A colmater le four au torchis...
Opération passablement poussiéreuse et enfumée, mais l'avantage des cendres est une excellente isolation thermique, ce qui notamment évite les brûlures aux mains. 900 degrés, ce n'est pas rien, et pourtant les cendres sont à peine tièdes en surface...
Et on laisse reposer le tout jusqu'au lendemain après-midi. 
 la procédure de défournement démarre à 13 heures par la vidange des charbons restant dans le foyer. Une brouette entière, encore incandescents en seront extraits et servirons à redémarrer le four à sel. Rien ne se perd!. Puis à 15 heures, on peut décoller la couche de torchis, puis enlever cendres et tessons de couverture. C'est encore très chaud et surtout très poussiéreux, mais quel bonheur d'extraire toutes ces céramiques!
Malgré leur aspect grisâtre dû à l'éparpillement des cendres elles sont presque toutes parfaitement noires. Et, fait plutôt rare, aucune ne s'est brisée à la cuisson. 
Les pièces extraites du four, encore couvertes de cendres...

Deux pièces néolithiques et une jatte gauloise...
Belle réussite donc. Et ce n'était pas donné. Une telle cuisson dans un four neuf dont on ne connaît pas les traits de caractère propres à chacune de ces installations, et aussi le chêne et le saule des marais du Nord, combustibles qui n'ont rien de semblable aux épicéas helvètes rendent une telle cuisson assez hasardeuse.
Dix heures de cuisson, c'est très court pour qu'un four puisse apprivoiser ses potiers...

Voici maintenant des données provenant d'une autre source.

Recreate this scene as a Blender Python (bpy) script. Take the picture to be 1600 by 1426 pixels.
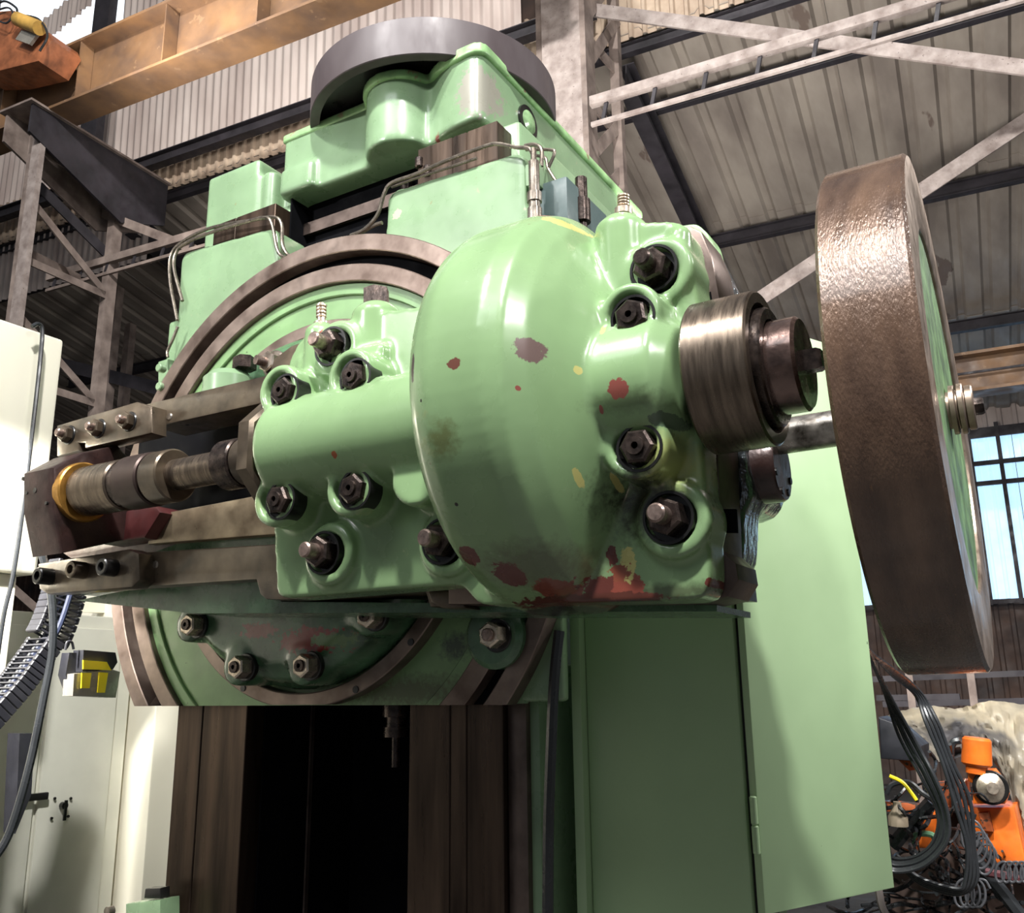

Tous mes remerciements vont à l'équipe des guides d'Asnapio, notamment Mathieu, qui n'ont pas ménagé leurs efforts pour m'aider dans ce travail.Un grand Merci aussi à Maxence Flament, étudiant en Master en archéologie à Lille 3, membre du groupe G.A.U.L. et futur céramologue, qui m'a assisté durant 3 jours et n'a pas hésité à mettre les mains dans le torchis et la tête dans les fumées du four!
Et enfin, je ne saurais oublier l'équipe administrative d'Asnapio, Marie Ginet, Anaïs Roma, Sandrine Tessier et aussi Virginia Nobre des services culturels de Villeneuve d'Ascq que je remercie toutes pour la parfaite préparation de l'opération et surtout pour la chaleur de leur accueil.

Je reviendrai à Asnapio, c'est certain!